SOCIEDAD
› UN TALLER DE MUSICA PARA DETENIDAS EN EZEIZA
El blues del sol en la prisión
› Por Cristian Alarcón
Al evento lo conduce un locutor de cara conocida: el actor que fue portero de Señorita Maestra, el de las blancas palomitas. Quizá por eso, y por las notas musicales de cartulina, el evento carcelario tiene algo de escolar. Más de trescientas presas rodeadas de recias guardiacárceles tararean: “Los caminos de la vida no son lo que yo esperaba...”, el hit de Vicentico. Interpretada a punta de guitarra y coro, la canción suena mejor que el himno entre las paredes de concreto. Fue ayer en la Unidad 31, la más nueva de las cárceles de mujeres de Ezeiza, durante la entrega de diplomas a casi un centenar de detenidas que participan desde marzo en talleres de música organizados a partir de un acuerdo entre el Ministerio de Justicia y la Secretaría de Cultura de la Nación. Como número fuerte, la Orquesta Juan de Dios Filiberto hizo tangos clásicos: desde Adiós Nonino, hasta Libertango. “Me estremece pensar qué historias habrá tras ellas, desde las más terribles a las más hermosas”, dice Guadalupe, una de las violinistas de la orquesta.
Ellas, espléndidas, impecables, mostraban cierta euforia contenida, el reflejo de una tarde extraordinaria en medio de la monotonía que significa el gris encierro. No todas las que allí estaban habían pasado en los últimos ocho meses por los talleres que funcionan dos veces por semana para crear tras las rejas al menos una isla “de aire y luz”. Así describió su taller de canto y guitarra una de las detenidas de la U3, el viejo Instituto Correccional de Mujeres, donde en un penal para 375 se hacinan más de 700. “Es distinto estar allá que en la 31 –comenta María, cuando termina de guitarrear la zamba Luna cautiva–. Pasé por esos pabellones y vivís rodeada de ratas, sacándole las cucarachas a la comida”. El secretario de Política Criminal, Alejandro Slokar, reconoce la situación: “Apostamos al compromiso de poner un poco de luz a la cara más oscura del sistema penal –le dijo a Página/12–. Es cierto que necesitamos reformas estructurales para superar la superpoblación, pero cuando reina la exclusión, a través de estos talleres se logra un respiro, bienvenida sea la música”.

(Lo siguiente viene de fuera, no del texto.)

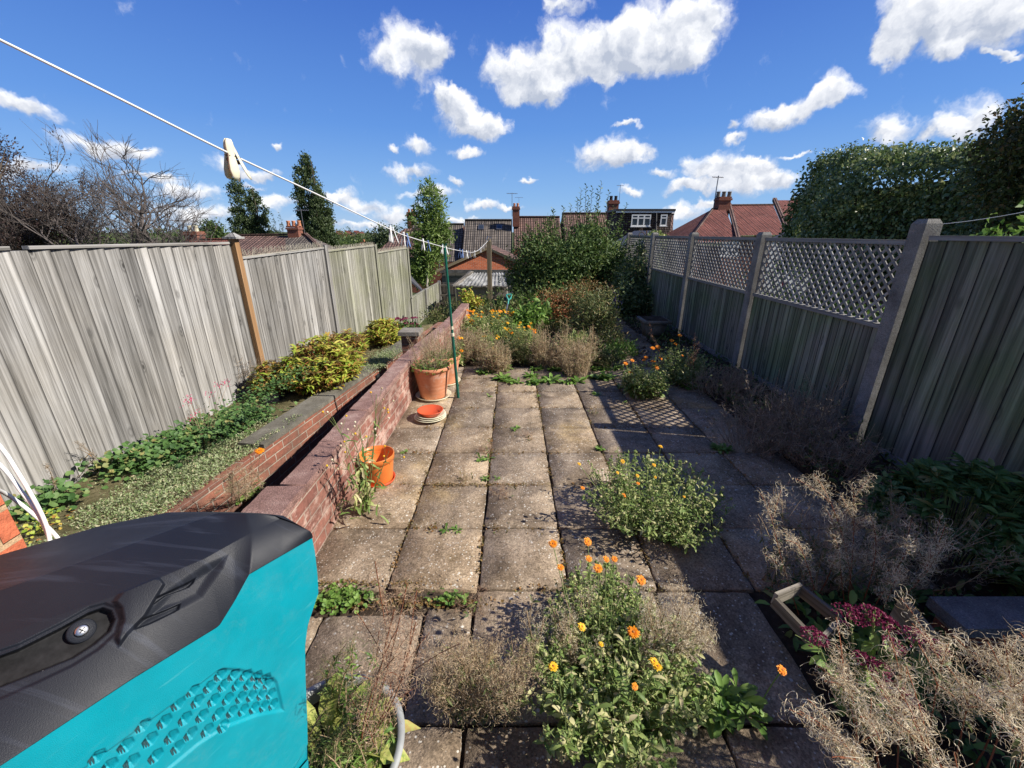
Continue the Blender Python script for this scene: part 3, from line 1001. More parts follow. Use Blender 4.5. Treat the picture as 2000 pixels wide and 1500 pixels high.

María mira a los ojos como si explicara una doctrina: habla del futuro. El taller fue un alivio este año tan largo, el último de su condena de cuatro por intentar pasar por el aeropuerto Ezeiza, tan cerca del penal, una carga de 700 gramos de cocaína. “Fui la chica entregada. El de adelante era mi novio de seis años y él sí pasó con 25 kilos. Es un sistema: te entregan a vos para pasar una carga mayor”. Ella, con 29, está en el promedio de edad de las chicas que aplauden a rabiar a la orquesta. “Casi el noventa por ciento está por delitos vinculados al tráfico de drogas”, apunta. “La mía es una causa armada”, dice una colorada. “A mí me tienen hace dos años sin condena”, dice otra, con su bebé en brazos. Son 92 las que crían a sus chicos en prisión, hasta que cumplen los cuatro años. Cantan en grupo y entonan temas que son como conjuros contra el encierro. La cigarra, Luna cautiva, Carito y un blues que una rubia, polaca de media lengua, canta como si fuera una chica de Lanús: “Me gusta estar al sol. Me gusta estar al sol”, repite, y la violinista llora estremecida.